The dance and pageant moms (and teachers, and judges) are like people on Hoarders who can’t smell the feces and rotting food that make everyone else gag. But laughing at the behavior and hypocrisy of adults is very different from laughing at adults who are literally shoving their kids on stage, both in the context of the show and on Dance Moms itself.
During one episode, a mom and minister named Dawn told the camera crew, “I don’t care if you’re taping; I’m going to kill her,” and then yelled at Abby for kicking her daughter out of class for having the wrong clothes on. A verbal confrontation ended with Abby calling the police, but not before repeatedly suggesting the child was as dumb as her mother. It was riveting reality-TV drama, of course, and it’s easy to see why Lifetime has ordered a second series, Dance Moms: Miami, especially since the ratings for the original keep growing (Season 2’s premiere earlier this month had 150 percent more viewers than Season 1’s).
During the fight, Minister Dawn screamed, “You’re not going to do this to my kid.” But what was she doing to her child? And what are we doing to these kids by watching?
There’s certainly a lot of social value in illustrating the insane pressure adults place on kids while convincing themselves that it is for the kids’ own good. TLC, Lifetime, and reality television producers did not create or cause this, and there’s a possibility that broadcasting it could help stop it.
But what of their role in doing something potentially even more scarring, like having your childhood permanently recorded and broadcast? Although I watch and write about reality television, I’m eternally grateful that there weren’t camera crews following me to capture, say, my reluctance to play soccer or T-ball, among hundreds of other examples, many of which I’ve probably forgotten.
That’s childhood. But these kids won’t ever be able to escape theirs. Is that worth the laughs we get?
Was Kid Nation? I found it to be a fascinating exploration of human behavior and the formation of societies and social groups, especially as they resolved conflicts and came together. It was also just a lot of fun, like when Southern pageant queen Taylor, the series’s villain, ran around barking her catchphrase, “Deal with it!” I wish it hadn’t been canceled after a single season.
Kid Nation and other early reality shows that cast children, such as NBC and Discovery Kids’ Endurance, took place in artificial contexts manufactured to create drama. Kid Nation divided its participants into different social classes, while Endurance had its teenage participants vote each other into an elimination, although a game of rock-paper-scissors ultimately decided who went home.
Dance Moms and Toddlers & Tiaras take us inside existing subcultures and show us something that would be happening whether cameras are there or not. That makes the shows both socially redeeming and much, much worse, because these are the kids’ real lives. They cannot escape the cameras because their parents have made the decision to broadcast their activities. And of course, broadcasting these pageants or dance competitions may encourage more people to drag their children in front of cameras to make them—and themselves—stars.

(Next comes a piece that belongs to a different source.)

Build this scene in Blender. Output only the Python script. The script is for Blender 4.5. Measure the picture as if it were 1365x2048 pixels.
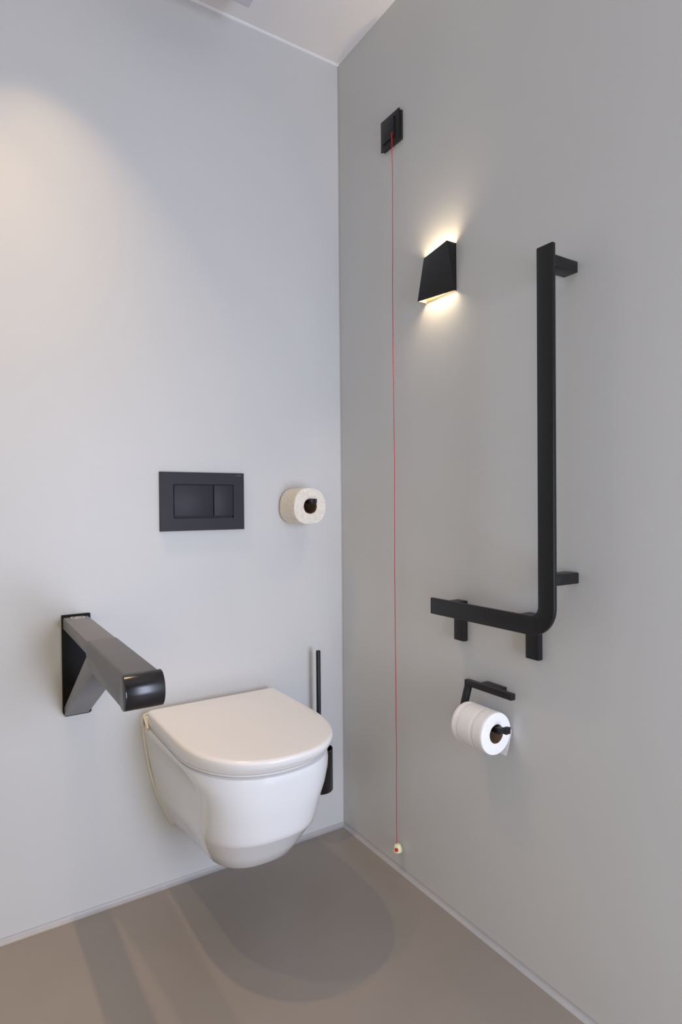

A year after Kid Nation aired, villain Taylor explained in an exceptionally self-aware interview that she was fed some lines by producers, but added that, “Even though I was the bad person, it was a once-in-a-lifetime experience, so I’d love to go back. It was fun.” The key is that it wasn’t her life: it was an experience she had, one that wouldn’t have been possible without TV. And one in which behavior is contextualized and more easily explained; Taylor said her friends were understanding because they “kind of knew that some of it wasn’t real.”
The impact of early fame is well-documented by former child stars, but reality-TV child stars have the misfortune of having their actual lives filmed and turned into entertainment. Thus, when they’re mocked and ridiculed by viewers, it’s about them—not a character they’re playing. That’s what seems like child abuse. The yelling, berating, and demanding is one thing, but turning that into entertainment is something else entirely.